Get ready to open your wallet.  There’s going to be a huge growth in data traffic and it’s going to force all the ISP’s, networks and data transporters to charge more.  Why?  Because it’s going to take so much bandwidth that Julius Genachowski – yes, I know he’s out but he's the bandwidth-for-everyone champion – will be (as they say in Kentucky) batting his eyes like a bullfrog in a hailstorm. 
 
And another “why?”  
 
Because people always find a “way around.”  Another term:  “unintended consequences.”
 
When met with a challenge, creative folks always find a way around.  This time the challenge is unwanted monitoring of messages and other communication.  And the way around?

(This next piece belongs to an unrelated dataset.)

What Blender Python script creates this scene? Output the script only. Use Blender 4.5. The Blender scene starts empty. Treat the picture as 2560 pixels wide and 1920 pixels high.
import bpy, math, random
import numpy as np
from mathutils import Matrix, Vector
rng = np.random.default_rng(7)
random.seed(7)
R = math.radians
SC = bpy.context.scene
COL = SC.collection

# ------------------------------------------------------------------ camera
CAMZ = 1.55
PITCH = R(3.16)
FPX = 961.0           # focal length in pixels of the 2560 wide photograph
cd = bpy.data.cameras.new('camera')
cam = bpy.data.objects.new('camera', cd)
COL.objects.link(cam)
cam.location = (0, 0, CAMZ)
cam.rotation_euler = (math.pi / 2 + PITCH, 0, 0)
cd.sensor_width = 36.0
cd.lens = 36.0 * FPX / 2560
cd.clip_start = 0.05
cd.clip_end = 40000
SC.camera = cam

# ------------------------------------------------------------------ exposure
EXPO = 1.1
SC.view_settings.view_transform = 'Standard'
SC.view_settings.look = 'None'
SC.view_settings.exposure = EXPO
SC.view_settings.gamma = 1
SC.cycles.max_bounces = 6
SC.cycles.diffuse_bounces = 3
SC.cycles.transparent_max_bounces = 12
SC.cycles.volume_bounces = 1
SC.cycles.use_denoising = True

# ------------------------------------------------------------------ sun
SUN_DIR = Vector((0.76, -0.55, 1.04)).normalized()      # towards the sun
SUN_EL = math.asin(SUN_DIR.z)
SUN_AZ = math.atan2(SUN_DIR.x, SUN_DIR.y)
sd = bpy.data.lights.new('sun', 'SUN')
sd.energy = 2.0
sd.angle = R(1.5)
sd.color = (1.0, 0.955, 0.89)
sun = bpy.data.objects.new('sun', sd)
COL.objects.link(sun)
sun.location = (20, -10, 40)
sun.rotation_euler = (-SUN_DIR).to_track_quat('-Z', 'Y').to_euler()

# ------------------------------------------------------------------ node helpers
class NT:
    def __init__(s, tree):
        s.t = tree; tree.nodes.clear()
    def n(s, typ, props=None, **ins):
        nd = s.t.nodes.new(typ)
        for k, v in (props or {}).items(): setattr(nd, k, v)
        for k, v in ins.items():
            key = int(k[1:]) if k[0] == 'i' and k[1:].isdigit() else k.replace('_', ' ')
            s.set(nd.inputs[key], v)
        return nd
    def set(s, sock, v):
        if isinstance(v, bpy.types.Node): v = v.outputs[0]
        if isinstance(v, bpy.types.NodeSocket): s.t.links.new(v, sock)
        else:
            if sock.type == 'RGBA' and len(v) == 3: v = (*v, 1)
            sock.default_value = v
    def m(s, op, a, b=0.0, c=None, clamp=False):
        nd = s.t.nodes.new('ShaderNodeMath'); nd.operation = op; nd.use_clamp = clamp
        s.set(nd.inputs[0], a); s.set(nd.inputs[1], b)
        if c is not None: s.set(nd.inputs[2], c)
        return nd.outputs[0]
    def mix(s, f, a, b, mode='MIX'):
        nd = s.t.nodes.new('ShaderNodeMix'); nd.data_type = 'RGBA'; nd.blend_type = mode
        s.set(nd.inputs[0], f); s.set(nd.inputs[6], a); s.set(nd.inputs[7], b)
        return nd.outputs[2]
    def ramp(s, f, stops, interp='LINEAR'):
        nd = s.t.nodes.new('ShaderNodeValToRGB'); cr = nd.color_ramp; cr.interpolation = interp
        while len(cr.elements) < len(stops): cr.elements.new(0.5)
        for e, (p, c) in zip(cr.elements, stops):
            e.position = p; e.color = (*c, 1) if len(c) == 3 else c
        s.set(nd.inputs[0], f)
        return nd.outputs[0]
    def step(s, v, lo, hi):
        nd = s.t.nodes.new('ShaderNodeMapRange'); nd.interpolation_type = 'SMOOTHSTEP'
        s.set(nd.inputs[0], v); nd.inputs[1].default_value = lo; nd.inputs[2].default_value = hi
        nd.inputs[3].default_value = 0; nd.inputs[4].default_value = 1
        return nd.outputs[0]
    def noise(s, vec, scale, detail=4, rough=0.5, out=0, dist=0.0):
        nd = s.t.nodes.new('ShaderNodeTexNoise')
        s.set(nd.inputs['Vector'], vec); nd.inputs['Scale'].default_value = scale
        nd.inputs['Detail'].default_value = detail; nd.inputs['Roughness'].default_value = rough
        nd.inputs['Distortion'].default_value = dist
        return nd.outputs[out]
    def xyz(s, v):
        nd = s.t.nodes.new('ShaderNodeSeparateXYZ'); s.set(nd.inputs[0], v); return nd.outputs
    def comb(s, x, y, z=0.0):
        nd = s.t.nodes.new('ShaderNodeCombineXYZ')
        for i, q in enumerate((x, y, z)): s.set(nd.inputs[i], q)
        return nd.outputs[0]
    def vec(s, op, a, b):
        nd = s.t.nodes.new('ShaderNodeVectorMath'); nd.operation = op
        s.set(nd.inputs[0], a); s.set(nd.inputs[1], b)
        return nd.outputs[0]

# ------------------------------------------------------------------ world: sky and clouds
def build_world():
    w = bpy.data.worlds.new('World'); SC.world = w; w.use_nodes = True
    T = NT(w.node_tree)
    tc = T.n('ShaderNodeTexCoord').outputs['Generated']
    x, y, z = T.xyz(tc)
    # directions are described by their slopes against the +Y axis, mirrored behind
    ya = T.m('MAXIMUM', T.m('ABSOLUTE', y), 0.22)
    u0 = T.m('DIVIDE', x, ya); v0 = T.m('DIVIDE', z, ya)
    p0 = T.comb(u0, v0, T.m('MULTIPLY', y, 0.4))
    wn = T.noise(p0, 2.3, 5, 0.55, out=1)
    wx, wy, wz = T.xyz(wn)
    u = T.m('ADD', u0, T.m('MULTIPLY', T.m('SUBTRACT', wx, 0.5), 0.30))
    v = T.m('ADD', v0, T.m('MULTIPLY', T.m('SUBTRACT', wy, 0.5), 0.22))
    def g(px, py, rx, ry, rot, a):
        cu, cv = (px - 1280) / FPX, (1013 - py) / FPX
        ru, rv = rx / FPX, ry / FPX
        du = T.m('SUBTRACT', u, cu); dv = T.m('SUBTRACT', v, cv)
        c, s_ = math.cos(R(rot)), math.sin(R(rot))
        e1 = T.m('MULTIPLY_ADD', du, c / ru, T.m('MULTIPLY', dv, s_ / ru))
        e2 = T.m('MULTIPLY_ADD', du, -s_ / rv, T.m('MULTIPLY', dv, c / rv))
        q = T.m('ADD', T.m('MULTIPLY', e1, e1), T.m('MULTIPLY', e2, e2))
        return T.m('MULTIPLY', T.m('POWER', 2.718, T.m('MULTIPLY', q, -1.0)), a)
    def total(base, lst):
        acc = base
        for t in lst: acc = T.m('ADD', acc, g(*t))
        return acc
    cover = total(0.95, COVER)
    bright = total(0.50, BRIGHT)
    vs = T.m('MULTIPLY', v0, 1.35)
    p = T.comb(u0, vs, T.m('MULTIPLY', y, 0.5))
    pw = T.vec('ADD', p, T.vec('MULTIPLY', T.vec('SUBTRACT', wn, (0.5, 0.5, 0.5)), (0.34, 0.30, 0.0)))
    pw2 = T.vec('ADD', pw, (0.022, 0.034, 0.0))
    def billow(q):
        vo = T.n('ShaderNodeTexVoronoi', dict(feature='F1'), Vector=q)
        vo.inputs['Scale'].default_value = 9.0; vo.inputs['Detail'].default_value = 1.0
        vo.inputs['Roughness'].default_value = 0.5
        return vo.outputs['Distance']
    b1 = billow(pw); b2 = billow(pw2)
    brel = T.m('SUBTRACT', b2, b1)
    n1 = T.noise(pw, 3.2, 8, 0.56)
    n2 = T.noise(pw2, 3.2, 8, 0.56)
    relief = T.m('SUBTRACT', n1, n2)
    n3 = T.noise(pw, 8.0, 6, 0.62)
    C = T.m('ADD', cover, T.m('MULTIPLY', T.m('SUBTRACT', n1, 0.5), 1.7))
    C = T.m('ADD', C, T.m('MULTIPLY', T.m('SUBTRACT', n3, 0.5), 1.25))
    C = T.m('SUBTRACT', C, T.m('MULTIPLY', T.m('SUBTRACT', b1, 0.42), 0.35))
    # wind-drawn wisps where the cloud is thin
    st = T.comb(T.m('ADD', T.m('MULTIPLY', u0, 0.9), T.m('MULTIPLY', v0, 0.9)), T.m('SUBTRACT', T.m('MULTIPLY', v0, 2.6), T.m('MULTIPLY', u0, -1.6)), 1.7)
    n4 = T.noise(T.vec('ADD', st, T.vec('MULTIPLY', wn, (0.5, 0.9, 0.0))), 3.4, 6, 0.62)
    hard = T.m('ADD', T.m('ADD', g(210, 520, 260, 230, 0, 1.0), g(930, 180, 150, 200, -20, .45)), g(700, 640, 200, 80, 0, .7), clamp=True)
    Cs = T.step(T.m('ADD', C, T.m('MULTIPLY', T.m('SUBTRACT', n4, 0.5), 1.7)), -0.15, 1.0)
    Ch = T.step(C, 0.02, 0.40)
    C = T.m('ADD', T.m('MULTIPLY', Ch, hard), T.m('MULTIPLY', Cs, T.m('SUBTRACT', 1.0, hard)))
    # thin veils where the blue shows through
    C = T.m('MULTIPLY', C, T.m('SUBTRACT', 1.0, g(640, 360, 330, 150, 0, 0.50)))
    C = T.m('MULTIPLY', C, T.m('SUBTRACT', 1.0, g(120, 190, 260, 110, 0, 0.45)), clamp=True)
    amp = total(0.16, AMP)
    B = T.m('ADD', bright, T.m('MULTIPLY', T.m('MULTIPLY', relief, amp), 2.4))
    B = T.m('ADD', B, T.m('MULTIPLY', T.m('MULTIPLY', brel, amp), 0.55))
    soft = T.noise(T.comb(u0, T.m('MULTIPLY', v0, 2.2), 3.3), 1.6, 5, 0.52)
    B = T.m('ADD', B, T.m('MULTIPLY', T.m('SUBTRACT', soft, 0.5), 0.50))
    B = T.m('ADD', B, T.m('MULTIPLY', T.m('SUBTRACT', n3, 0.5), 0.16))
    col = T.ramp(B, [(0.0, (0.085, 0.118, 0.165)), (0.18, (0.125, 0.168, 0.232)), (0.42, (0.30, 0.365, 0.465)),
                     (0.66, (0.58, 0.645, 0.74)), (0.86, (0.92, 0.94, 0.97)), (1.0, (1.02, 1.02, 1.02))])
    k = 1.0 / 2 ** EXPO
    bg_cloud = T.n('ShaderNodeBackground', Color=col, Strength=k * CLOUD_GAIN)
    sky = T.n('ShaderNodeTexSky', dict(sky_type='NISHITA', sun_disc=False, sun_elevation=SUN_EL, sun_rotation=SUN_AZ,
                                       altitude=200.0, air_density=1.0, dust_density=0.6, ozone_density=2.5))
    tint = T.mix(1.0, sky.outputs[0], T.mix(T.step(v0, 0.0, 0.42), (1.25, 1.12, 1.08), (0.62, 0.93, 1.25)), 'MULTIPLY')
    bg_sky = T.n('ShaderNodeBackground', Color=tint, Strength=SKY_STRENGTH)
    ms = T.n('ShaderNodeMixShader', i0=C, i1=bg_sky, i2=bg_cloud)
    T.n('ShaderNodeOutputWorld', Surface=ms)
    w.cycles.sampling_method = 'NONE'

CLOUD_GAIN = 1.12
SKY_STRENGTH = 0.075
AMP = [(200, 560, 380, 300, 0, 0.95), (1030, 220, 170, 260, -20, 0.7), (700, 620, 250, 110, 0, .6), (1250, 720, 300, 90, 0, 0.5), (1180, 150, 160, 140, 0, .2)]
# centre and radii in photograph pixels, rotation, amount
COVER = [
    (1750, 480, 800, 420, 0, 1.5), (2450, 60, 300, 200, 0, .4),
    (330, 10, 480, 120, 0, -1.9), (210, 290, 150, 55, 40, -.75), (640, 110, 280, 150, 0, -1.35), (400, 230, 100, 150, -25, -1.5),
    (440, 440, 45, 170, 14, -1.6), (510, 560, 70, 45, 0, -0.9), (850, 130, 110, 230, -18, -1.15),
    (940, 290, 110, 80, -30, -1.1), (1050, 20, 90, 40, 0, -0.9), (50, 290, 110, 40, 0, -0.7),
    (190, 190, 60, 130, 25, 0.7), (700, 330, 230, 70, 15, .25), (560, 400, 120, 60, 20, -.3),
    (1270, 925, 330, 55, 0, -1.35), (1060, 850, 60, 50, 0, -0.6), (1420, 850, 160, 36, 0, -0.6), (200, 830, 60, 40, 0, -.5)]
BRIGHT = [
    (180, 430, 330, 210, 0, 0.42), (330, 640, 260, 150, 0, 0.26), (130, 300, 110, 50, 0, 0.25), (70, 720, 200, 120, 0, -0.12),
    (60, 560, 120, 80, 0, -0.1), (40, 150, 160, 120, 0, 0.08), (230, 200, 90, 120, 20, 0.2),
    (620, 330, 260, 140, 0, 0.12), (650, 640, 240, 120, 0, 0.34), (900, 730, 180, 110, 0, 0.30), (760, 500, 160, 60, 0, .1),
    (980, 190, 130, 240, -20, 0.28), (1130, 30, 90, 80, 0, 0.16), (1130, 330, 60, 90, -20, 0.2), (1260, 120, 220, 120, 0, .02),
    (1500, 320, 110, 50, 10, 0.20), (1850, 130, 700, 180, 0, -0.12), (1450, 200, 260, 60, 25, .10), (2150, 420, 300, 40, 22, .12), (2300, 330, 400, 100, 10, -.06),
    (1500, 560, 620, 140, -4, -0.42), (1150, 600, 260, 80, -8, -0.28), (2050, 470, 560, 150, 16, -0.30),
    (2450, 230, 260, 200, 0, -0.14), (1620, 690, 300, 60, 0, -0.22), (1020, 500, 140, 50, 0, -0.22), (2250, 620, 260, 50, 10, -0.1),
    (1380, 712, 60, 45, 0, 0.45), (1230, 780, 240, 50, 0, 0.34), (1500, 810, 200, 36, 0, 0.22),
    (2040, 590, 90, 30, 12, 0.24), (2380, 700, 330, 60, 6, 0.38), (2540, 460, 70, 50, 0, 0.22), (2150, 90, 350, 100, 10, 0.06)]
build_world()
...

Well, from what I’m reading, it’s scary.   
 
Here’s the thinking – and I’m seeing it on blogs and posts all over the place…people encouraging others to send the systems into overload.  They want folks to send so many messages that those seeking to monitor them can’t possibly track them all – even with programs from Algorithm City they’ll be frustratingly unable to look at it all.  But in order to overload the system, it’ll overload the system.  Hello, master of doublespeak.  Do you know what you just wrote?  
 
Yeah.  That overload will definitely frustrate the lurkers but it’ll also cost all of us.  First off in slowed communication as existing networks bog down and then in higher costs as networks have to add bandwidth to accommodate the additional traffic.  And they’re talkin’ about not 10 times but 10 THOUSAND times – or possibly a hundred thousand or a million or more times.  
 
Then, add to that the prospect that legitimate emails and attachments will be buried inside longer messages, “Nah, nah-nah-na-na-nah – try to find the real message,” which may increase the size of existing messages by a factor of X, where X=”a lot bigger number than you think.”  For that, how big does the pipe have to be?  
 
If you think that Netflix® video is slow now, just wait.  
 
What’s the real fix?  Take away the lurkers.  Let the medium run without the fear that someone’s monitoring it all.  Set rules that are very plain – and enforced – that limit lurking and monitoring.  So, regardless of which side of the lurker ops you stand, security or intrusion, be ready to spend some extra dough until the monitors return to sanity.